> [OBJECTIVE]: Every line in the listing below from the one with "Reconstruct this image" through the one with "COL = S.collection" is to be reproduced exactly, both ends included; leave out the rest.

> [TASK INPUTS]:
━━━━━━━━━━
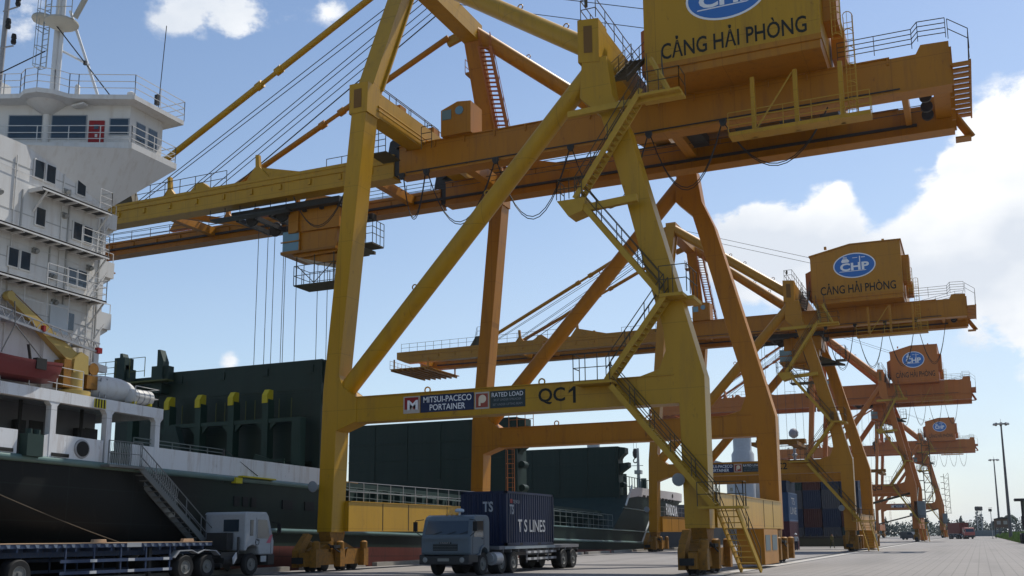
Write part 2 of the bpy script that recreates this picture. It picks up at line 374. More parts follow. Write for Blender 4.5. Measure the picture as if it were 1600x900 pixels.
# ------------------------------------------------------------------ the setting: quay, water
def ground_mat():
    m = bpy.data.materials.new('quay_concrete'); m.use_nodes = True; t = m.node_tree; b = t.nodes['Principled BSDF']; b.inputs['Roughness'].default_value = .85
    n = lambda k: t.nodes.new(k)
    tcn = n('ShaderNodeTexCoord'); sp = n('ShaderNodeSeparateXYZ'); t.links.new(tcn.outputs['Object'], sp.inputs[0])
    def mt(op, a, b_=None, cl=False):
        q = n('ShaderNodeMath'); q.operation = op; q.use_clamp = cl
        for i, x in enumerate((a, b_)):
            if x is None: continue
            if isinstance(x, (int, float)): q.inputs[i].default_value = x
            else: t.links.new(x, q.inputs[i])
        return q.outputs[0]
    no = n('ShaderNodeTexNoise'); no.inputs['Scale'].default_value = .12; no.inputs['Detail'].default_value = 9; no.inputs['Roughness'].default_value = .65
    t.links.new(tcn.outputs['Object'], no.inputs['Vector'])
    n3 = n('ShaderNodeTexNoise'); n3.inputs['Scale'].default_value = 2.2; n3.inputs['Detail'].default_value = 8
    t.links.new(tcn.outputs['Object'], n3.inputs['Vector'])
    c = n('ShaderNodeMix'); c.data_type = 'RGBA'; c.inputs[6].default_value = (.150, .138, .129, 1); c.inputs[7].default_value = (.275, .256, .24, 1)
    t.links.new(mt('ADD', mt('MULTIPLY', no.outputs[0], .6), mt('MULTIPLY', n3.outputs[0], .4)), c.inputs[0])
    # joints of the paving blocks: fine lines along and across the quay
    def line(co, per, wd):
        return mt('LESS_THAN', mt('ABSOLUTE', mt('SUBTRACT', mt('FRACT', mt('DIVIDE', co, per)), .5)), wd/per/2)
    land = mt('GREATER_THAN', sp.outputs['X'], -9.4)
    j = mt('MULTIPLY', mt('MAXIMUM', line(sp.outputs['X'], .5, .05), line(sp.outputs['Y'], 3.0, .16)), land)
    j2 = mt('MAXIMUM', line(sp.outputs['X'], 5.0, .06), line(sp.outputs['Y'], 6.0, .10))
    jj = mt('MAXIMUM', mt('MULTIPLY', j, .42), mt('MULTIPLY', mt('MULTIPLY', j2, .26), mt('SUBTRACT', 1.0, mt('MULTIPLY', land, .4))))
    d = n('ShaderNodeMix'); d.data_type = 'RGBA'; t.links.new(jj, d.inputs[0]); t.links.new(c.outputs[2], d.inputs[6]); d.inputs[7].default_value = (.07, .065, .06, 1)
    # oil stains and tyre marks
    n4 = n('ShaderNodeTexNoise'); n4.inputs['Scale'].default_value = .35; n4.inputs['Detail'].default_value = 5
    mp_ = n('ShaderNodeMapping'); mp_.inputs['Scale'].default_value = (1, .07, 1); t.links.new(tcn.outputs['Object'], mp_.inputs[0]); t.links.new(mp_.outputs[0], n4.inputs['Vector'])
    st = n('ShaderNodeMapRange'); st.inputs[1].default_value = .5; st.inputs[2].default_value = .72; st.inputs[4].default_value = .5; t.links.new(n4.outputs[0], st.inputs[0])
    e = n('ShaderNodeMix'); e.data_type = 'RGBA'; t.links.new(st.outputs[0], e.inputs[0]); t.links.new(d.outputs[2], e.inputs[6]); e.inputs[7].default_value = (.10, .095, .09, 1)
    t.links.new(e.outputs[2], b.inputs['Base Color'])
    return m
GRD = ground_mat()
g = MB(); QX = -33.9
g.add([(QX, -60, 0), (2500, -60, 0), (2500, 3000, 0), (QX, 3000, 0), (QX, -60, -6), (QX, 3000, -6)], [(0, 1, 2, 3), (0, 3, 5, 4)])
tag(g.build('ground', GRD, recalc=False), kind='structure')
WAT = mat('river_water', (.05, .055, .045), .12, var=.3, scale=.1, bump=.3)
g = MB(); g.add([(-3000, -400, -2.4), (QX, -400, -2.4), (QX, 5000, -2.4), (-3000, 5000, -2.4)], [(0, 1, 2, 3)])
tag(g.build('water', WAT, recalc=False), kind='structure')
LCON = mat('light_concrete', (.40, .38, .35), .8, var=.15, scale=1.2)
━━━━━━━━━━
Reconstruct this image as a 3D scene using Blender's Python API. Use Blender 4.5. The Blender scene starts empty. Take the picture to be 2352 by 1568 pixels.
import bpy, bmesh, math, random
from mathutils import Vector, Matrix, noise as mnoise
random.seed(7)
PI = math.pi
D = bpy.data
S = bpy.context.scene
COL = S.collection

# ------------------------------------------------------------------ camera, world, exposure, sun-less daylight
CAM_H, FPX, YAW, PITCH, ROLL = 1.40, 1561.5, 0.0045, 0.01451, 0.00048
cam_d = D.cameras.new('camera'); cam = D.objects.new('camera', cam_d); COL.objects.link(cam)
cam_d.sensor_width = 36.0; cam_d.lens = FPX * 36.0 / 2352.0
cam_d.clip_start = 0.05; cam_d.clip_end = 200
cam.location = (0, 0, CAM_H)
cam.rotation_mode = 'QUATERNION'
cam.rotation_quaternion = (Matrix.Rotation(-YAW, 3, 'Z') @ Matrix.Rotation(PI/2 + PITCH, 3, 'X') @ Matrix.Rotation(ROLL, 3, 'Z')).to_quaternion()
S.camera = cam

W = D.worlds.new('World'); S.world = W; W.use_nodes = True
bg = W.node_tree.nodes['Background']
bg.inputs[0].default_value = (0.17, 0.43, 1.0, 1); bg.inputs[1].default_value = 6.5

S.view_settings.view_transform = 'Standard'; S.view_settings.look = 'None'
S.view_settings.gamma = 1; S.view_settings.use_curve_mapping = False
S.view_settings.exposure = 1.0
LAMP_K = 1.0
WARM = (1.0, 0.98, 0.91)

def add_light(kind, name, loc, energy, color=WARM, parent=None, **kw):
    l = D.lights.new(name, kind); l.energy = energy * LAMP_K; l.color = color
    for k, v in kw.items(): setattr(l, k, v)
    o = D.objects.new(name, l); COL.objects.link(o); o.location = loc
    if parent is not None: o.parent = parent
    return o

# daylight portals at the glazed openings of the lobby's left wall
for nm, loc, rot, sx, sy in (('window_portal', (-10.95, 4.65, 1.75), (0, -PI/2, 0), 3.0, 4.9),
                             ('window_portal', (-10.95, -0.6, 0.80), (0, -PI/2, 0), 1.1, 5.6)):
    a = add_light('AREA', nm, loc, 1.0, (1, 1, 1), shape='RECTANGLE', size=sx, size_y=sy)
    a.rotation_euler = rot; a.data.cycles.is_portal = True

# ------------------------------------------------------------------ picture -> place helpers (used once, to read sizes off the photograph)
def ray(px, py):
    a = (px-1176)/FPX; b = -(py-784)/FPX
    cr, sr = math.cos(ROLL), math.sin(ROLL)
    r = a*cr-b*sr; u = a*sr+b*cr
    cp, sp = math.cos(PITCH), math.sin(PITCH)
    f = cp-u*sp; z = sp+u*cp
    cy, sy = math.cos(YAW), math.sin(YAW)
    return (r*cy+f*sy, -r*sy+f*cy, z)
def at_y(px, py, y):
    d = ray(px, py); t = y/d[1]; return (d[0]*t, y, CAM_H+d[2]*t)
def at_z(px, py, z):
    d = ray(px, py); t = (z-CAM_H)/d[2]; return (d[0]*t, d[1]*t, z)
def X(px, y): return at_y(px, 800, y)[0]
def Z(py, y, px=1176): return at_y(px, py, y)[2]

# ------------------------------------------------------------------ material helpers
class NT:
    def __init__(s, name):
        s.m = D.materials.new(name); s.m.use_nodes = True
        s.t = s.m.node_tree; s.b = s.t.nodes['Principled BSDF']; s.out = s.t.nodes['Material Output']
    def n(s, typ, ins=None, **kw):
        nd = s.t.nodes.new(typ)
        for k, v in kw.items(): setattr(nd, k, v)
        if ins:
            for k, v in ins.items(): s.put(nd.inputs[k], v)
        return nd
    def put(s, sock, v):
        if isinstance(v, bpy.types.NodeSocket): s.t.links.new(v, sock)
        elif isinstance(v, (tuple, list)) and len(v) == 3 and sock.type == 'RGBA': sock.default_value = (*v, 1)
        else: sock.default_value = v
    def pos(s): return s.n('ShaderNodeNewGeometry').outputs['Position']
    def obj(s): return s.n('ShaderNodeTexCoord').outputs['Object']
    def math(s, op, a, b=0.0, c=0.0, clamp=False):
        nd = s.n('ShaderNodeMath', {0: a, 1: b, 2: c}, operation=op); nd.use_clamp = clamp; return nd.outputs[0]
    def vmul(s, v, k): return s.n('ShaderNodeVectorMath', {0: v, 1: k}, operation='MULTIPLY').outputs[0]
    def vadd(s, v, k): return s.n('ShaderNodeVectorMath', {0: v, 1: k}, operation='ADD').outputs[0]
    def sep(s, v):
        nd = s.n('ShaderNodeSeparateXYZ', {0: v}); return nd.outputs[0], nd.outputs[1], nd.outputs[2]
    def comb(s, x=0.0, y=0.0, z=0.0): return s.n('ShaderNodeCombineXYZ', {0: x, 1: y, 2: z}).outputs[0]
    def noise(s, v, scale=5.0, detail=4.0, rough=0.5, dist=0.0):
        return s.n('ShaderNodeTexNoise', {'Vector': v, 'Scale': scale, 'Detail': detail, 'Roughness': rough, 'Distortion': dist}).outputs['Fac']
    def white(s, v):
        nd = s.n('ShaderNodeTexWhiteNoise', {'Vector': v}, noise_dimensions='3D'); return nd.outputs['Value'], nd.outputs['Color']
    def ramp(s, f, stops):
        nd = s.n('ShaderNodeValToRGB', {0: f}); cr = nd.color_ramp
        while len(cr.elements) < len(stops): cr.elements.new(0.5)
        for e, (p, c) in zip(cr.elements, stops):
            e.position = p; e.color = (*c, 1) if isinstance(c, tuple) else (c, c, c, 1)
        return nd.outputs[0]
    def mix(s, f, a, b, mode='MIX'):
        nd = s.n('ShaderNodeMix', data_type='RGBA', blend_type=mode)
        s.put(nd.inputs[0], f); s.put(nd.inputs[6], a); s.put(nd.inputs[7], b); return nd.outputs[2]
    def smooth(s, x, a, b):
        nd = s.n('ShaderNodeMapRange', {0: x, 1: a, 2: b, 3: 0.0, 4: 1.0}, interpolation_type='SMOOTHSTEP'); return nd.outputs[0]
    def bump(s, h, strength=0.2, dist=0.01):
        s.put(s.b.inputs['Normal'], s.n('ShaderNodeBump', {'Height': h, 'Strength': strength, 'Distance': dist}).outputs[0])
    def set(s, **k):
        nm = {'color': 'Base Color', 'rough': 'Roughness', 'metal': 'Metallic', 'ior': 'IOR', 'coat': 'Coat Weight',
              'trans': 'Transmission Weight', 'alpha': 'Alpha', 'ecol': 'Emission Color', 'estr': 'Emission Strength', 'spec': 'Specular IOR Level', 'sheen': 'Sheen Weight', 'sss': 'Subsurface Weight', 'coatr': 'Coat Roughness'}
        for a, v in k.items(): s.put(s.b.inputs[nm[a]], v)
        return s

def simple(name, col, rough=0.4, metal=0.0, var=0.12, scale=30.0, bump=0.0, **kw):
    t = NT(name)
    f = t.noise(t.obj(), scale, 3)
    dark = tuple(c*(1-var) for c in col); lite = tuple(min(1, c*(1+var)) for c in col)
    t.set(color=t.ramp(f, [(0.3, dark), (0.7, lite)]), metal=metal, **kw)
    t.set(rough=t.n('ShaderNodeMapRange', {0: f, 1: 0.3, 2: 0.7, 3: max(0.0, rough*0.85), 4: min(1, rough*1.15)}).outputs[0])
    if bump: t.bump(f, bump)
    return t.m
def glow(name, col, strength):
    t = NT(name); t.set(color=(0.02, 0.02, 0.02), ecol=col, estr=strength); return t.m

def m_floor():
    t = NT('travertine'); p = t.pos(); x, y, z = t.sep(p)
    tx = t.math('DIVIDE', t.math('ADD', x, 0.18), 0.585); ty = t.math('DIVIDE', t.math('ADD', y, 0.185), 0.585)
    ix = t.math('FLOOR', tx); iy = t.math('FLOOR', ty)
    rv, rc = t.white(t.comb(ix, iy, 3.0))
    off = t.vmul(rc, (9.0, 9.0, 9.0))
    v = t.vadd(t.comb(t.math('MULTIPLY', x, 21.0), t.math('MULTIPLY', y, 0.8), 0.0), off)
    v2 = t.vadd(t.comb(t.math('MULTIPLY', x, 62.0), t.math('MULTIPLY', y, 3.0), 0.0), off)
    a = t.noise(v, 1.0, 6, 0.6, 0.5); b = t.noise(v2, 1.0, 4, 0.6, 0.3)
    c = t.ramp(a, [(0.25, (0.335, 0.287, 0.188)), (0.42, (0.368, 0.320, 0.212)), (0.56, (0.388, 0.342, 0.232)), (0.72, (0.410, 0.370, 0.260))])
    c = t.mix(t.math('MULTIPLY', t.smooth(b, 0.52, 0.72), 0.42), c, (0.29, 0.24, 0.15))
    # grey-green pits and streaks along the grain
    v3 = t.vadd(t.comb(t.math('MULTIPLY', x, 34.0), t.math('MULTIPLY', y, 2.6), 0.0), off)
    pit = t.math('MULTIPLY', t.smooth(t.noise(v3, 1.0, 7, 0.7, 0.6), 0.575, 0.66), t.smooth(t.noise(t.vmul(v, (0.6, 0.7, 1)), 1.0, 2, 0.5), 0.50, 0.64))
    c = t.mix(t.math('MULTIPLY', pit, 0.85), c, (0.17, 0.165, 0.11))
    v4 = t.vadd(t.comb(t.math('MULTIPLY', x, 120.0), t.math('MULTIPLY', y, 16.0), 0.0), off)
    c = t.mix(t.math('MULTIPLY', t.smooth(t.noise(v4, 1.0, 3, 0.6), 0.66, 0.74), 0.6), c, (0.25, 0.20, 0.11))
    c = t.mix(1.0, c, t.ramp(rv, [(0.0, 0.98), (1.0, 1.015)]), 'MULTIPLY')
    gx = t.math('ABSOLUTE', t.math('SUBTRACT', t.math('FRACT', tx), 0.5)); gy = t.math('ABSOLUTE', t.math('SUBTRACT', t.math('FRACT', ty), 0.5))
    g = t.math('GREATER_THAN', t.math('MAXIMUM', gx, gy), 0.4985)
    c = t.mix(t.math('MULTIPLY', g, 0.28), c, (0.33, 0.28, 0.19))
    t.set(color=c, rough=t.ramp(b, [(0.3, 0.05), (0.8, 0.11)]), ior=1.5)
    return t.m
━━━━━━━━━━
> [RESPONSE TO THE EXERCISE]:
Reconstruct this image as a 3D scene using Blender's Python API. Use Blender 4.5. The Blender scene starts empty. Take the picture to be 2352 by 1568 pixels.
import bpy, bmesh, math, random
from mathutils import Vector, Matrix, noise as mnoise
random.seed(7)
PI = math.pi
D = bpy.data
S = bpy.context.scene
COL = S.collection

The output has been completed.